Required work → Copy out each line exactly as it appears.

Information provided →
===

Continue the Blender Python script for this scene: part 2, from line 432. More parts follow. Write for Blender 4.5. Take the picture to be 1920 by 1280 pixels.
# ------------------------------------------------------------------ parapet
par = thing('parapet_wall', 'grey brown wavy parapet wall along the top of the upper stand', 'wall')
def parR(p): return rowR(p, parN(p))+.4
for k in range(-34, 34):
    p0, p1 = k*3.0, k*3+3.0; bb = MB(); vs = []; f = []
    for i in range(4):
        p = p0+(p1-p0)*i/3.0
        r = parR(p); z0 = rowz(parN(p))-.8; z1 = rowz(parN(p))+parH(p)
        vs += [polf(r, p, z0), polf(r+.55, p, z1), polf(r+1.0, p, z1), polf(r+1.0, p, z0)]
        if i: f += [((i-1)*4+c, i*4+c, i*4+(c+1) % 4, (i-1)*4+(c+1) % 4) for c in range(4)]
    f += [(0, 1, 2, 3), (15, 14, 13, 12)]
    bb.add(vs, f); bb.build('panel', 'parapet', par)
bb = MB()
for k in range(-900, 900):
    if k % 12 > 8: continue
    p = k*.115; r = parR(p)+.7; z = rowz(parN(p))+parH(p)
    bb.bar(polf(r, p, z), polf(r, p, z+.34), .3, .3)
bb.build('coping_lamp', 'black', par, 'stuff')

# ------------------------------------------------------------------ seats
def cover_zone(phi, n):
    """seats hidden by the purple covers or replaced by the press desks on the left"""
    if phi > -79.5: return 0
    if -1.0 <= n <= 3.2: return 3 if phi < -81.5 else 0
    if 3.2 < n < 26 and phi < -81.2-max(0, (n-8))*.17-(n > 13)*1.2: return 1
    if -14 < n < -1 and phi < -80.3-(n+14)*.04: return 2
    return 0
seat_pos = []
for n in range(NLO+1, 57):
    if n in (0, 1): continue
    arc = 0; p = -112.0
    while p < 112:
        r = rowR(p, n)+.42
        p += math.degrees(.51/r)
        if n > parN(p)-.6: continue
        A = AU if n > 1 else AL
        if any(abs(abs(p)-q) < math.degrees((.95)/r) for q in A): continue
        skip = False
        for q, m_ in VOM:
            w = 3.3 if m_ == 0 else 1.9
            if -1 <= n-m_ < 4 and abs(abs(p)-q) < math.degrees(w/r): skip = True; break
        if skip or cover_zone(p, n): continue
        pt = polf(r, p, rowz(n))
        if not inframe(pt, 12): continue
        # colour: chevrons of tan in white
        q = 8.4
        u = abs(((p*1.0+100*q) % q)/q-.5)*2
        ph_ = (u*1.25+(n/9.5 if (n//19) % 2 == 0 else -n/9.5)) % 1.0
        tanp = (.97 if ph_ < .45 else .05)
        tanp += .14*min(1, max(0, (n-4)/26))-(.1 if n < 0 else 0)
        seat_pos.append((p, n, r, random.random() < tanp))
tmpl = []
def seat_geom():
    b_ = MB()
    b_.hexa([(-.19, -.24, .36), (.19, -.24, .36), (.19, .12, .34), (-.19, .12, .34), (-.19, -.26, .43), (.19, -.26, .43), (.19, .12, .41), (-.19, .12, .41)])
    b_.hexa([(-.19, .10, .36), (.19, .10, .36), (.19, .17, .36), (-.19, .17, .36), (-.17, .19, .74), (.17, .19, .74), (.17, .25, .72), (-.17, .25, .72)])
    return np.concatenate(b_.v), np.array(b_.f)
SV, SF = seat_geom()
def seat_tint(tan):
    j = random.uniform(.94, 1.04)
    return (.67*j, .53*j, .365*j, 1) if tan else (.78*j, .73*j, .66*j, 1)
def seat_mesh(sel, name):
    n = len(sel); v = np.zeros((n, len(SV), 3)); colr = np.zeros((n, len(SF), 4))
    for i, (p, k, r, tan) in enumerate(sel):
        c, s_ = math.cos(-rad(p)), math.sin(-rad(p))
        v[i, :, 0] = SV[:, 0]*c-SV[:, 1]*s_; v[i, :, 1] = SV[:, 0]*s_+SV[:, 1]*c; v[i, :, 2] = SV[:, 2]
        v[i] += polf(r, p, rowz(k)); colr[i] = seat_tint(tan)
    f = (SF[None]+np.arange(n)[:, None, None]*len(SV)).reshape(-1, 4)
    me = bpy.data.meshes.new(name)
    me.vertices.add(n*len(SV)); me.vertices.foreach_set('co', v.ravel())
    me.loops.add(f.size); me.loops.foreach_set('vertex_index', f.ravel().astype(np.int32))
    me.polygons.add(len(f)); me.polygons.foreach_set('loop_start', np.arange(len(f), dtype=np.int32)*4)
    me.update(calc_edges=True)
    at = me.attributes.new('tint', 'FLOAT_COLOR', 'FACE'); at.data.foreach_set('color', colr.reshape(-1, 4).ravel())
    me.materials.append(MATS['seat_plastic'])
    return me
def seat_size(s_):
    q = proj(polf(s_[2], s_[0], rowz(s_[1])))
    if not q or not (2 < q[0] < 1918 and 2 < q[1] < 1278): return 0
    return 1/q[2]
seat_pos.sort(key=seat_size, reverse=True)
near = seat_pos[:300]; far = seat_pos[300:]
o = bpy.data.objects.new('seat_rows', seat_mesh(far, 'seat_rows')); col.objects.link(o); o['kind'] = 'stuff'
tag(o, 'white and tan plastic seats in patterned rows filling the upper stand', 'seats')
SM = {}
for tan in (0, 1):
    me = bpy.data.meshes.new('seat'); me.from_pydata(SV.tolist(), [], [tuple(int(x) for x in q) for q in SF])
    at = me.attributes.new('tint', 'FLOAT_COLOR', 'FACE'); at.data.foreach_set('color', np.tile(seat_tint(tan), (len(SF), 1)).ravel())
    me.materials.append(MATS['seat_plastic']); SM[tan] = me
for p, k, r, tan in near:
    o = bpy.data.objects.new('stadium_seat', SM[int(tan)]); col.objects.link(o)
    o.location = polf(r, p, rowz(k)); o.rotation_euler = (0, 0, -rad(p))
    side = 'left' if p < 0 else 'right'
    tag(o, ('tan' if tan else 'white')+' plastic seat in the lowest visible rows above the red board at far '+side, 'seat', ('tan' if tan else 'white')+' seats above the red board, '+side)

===

Answer for the task →
Continue the Blender Python script for this scene: part 2, from line 432. More parts follow. Write for Blender 4.5. Take the picture to be 1920 by 1280 pixels.
# ------------------------------------------------------------------ parapet
par = thing('parapet_wall', 'grey brown wavy parapet wall along the top of the upper stand', 'wall')
def parR(p): return rowR(p, parN(p))+.4
for k in range(-34, 34):
    p0, p1 = k*3.0, k*3+3.0; bb = MB(); vs = []; f = []
    for i in range(4):
        p = p0+(p1-p0)*i/3.0
        r = parR(p); z0 = rowz(parN(p))-.8; z1 = rowz(parN(p))+parH(p)
        vs += [polf(r, p, z0), polf(r+.55, p, z1), polf(r+1.0, p, z1), polf(r+1.0, p, z0)]
        if i: f += [((i-1)*4+c, i*4+c, i*4+(c+1) % 4, (i-1)*4+(c+1) % 4) for c in range(4)]
    f += [(0, 1, 2, 3), (15, 14, 13, 12)]
    bb.add(vs, f); bb.build('panel', 'parapet', par)
bb = MB()
for k in range(-900, 900):
    if k % 12 > 8: continue
    p = k*.115; r = parR(p)+.7; z = rowz(parN(p))+parH(p)
    bb.bar(polf(r, p, z), polf(r, p, z+.34), .3, .3)
bb.build('coping_lamp', 'black', par, 'stuff')

# ------------------------------------------------------------------ seats
def cover_zone(phi, n):
    """seats hidden by the purple covers or replaced by the press desks on the left"""
    if phi > -79.5: return 0
    if -1.0 <= n <= 3.2: return 3 if phi < -81.5 else 0
    if 3.2 < n < 26 and phi < -81.2-max(0, (n-8))*.17-(n > 13)*1.2: return 1
    if -14 < n < -1 and phi < -80.3-(n+14)*.04: return 2
    return 0
seat_pos = []
for n in range(NLO+1, 57):
    if n in (0, 1): continue
    arc = 0; p = -112.0
    while p < 112:
        r = rowR(p, n)+.42
        p += math.degrees(.51/r)
        if n > parN(p)-.6: continue
        A = AU if n > 1 else AL
        if any(abs(abs(p)-q) < math.degrees((.95)/r) for q in A): continue
        skip = False
        for q, m_ in VOM:
            w = 3.3 if m_ == 0 else 1.9
            if -1 <= n-m_ < 4 and abs(abs(p)-q) < math.degrees(w/r): skip = True; break
        if skip or cover_zone(p, n): continue
        pt = polf(r, p, rowz(n))
        if not inframe(pt, 12): continue
        # colour: chevrons of tan in white
        q = 8.4
        u = abs(((p*1.0+100*q) % q)/q-.5)*2
        ph_ = (u*1.25+(n/9.5 if (n//19) % 2 == 0 else -n/9.5)) % 1.0
        tanp = (.97 if ph_ < .45 else .05)
        tanp += .14*min(1, max(0, (n-4)/26))-(.1 if n < 0 else 0)
        seat_pos.append((p, n, r, random.random() < tanp))
tmpl = []
def seat_geom():
    b_ = MB()
    b_.hexa([(-.19, -.24, .36), (.19, -.24, .36), (.19, .12, .34), (-.19, .12, .34), (-.19, -.26, .43), (.19, -.26, .43), (.19, .12, .41), (-.19, .12, .41)])
    b_.hexa([(-.19, .10, .36), (.19, .10, .36), (.19, .17, .36), (-.19, .17, .36), (-.17, .19, .74), (.17, .19, .74), (.17, .25, .72), (-.17, .25, .72)])
    return np.concatenate(b_.v), np.array(b_.f)
SV, SF = seat_geom()
def seat_tint(tan):
    j = random.uniform(.94, 1.04)
    return (.67*j, .53*j, .365*j, 1) if tan else (.78*j, .73*j, .66*j, 1)
def seat_mesh(sel, name):
    n = len(sel); v = np.zeros((n, len(SV), 3)); colr = np.zeros((n, len(SF), 4))
    for i, (p, k, r, tan) in enumerate(sel):
        c, s_ = math.cos(-rad(p)), math.sin(-rad(p))
        v[i, :, 0] = SV[:, 0]*c-SV[:, 1]*s_; v[i, :, 1] = SV[:, 0]*s_+SV[:, 1]*c; v[i, :, 2] = SV[:, 2]
        v[i] += polf(r, p, rowz(k)); colr[i] = seat_tint(tan)
    f = (SF[None]+np.arange(n)[:, None, None]*len(SV)).reshape(-1, 4)
    me = bpy.data.meshes.new(name)
    me.vertices.add(n*len(SV)); me.vertices.foreach_set('co', v.ravel())
    me.loops.add(f.size); me.loops.foreach_set('vertex_index', f.ravel().astype(np.int32))
    me.polygons.add(len(f)); me.polygons.foreach_set('loop_start', np.arange(len(f), dtype=np.int32)*4)
    me.update(calc_edges=True)
    at = me.attributes.new('tint', 'FLOAT_COLOR', 'FACE'); at.data.foreach_set('color', colr.reshape(-1, 4).ravel())
    me.materials.append(MATS['seat_plastic'])
    return me
def seat_size(s_):
    q = proj(polf(s_[2], s_[0], rowz(s_[1])))
    if not q or not (2 < q[0] < 1918 and 2 < q[1] < 1278): return 0
    return 1/q[2]
seat_pos.sort(key=seat_size, reverse=True)
near = seat_pos[:300]; far = seat_pos[300:]
o = bpy.data.objects.new('seat_rows', seat_mesh(far, 'seat_rows')); col.objects.link(o); o['kind'] = 'stuff'
tag(o, 'white and tan plastic seats in patterned rows filling the upper stand', 'seats')
SM = {}
for tan in (0, 1):
    me = bpy.data.meshes.new('seat'); me.from_pydata(SV.tolist(), [], [tuple(int(x) for x in q) for q in SF])
    at = me.attributes.new('tint', 'FLOAT_COLOR', 'FACE'); at.data.foreach_set('color', np.tile(seat_tint(tan), (len(SF), 1)).ravel())
    me.materials.append(MATS['seat_plastic']); SM[tan] = me
for p, k, r, tan in near:
    o = bpy.data.objects.new('stadium_seat', SM[int(tan)]); col.objects.link(o)
    o.location = polf(r, p, rowz(k)); o.rotation_euler = (0, 0, -rad(p))
    side = 'left' if p < 0 else 'right'
    tag(o, ('tan' if tan else 'white')+' plastic seat in the lowest visible rows above the red board at far '+side, 'seat', ('tan' if tan else 'white')+' seats above the red board, '+side)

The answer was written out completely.